• _Entries with scene source code_
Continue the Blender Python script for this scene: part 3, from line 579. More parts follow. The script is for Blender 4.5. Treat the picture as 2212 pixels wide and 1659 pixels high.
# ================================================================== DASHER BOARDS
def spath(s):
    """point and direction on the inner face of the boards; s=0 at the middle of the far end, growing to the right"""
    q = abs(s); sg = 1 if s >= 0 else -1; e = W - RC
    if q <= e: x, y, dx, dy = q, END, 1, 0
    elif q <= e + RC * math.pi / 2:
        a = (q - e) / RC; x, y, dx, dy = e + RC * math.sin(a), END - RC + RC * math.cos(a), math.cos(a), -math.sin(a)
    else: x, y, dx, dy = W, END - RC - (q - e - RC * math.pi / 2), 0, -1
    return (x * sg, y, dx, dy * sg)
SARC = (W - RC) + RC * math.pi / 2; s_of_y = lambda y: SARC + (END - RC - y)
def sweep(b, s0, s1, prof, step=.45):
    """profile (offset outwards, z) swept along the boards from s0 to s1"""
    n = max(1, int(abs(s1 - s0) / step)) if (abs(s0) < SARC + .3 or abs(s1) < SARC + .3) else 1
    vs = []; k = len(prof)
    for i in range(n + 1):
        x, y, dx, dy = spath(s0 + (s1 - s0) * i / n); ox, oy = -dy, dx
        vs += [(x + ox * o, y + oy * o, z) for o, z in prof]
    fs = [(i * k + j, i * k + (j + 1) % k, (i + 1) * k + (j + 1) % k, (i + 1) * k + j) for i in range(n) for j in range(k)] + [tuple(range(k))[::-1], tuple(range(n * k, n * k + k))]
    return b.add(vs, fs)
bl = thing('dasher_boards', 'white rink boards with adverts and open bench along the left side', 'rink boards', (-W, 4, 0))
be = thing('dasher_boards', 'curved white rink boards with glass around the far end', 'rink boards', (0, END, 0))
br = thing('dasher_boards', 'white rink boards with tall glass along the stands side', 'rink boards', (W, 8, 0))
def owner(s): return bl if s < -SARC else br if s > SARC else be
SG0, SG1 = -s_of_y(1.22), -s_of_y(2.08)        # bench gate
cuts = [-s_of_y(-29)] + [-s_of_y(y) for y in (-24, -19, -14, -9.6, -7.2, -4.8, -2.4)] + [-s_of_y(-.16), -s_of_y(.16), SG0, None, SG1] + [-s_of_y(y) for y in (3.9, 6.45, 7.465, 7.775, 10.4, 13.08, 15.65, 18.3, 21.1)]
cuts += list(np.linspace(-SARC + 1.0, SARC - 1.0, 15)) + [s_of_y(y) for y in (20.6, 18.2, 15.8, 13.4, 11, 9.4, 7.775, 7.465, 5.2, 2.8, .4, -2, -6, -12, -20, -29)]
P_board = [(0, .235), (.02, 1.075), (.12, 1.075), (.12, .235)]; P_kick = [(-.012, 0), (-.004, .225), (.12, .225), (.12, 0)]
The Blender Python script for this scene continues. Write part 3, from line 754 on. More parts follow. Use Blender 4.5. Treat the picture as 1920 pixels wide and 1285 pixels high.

• _Do this_
Extract each line from the listing above, please, and repeat it exactly.

• _Output_
Continue the Blender Python script for this scene: part 3, from line 579. More parts follow. The script is for Blender 4.5. Treat the picture as 2212 pixels wide and 1659 pixels high.
# ================================================================== DASHER BOARDS
def spath(s):
    """point and direction on the inner face of the boards; s=0 at the middle of the far end, growing to the right"""
    q = abs(s); sg = 1 if s >= 0 else -1; e = W - RC
    if q <= e: x, y, dx, dy = q, END, 1, 0
    elif q <= e + RC * math.pi / 2:
        a = (q - e) / RC; x, y, dx, dy = e + RC * math.sin(a), END - RC + RC * math.cos(a), math.cos(a), -math.sin(a)
    else: x, y, dx, dy = W, END - RC - (q - e - RC * math.pi / 2), 0, -1
    return (x * sg, y, dx, dy * sg)
SARC = (W - RC) + RC * math.pi / 2; s_of_y = lambda y: SARC + (END - RC - y)
def sweep(b, s0, s1, prof, step=.45):
    """profile (offset outwards, z) swept along the boards from s0 to s1"""
    n = max(1, int(abs(s1 - s0) / step)) if (abs(s0) < SARC + .3 or abs(s1) < SARC + .3) else 1
    vs = []; k = len(prof)
    for i in range(n + 1):
        x, y, dx, dy = spath(s0 + (s1 - s0) * i / n); ox, oy = -dy, dx
        vs += [(x + ox * o, y + oy * o, z) for o, z in prof]
    fs = [(i * k + j, i * k + (j + 1) % k, (i + 1) * k + (j + 1) % k, (i + 1) * k + j) for i in range(n) for j in range(k)] + [tuple(range(k))[::-1], tuple(range(n * k, n * k + k))]
    return b.add(vs, fs)
bl = thing('dasher_boards', 'white rink boards with adverts and open bench along the left side', 'rink boards', (-W, 4, 0))
be = thing('dasher_boards', 'curved white rink boards with glass around the far end', 'rink boards', (0, END, 0))
br = thing('dasher_boards', 'white rink boards with tall glass along the stands side', 'rink boards', (W, 8, 0))
def owner(s): return bl if s < -SARC else br if s > SARC else be
SG0, SG1 = -s_of_y(1.22), -s_of_y(2.08)        # bench gate
cuts = [-s_of_y(-29)] + [-s_of_y(y) for y in (-24, -19, -14, -9.6, -7.2, -4.8, -2.4)] + [-s_of_y(-.16), -s_of_y(.16), SG0, None, SG1] + [-s_of_y(y) for y in (3.9, 6.45, 7.465, 7.775, 10.4, 13.08, 15.65, 18.3, 21.1)]
cuts += list(np.linspace(-SARC + 1.0, SARC - 1.0, 15)) + [s_of_y(y) for y in (20.6, 18.2, 15.8, 13.4, 11, 9.4, 7.775, 7.465, 5.2, 2.8, .4, -2, -6, -12, -20, -29)]
P_board = [(0, .235), (.02, 1.075), (.12, 1.075), (.12, .235)]; P_kick = [(-.012, 0), (-.004, .225), (.12, .225), (.12, 0)]
The Blender Python script for this scene continues. Write part 3, from line 754 on. More parts follow. Use Blender 4.5. Treat the picture as 1920 pixels wide and 1285 pixels high.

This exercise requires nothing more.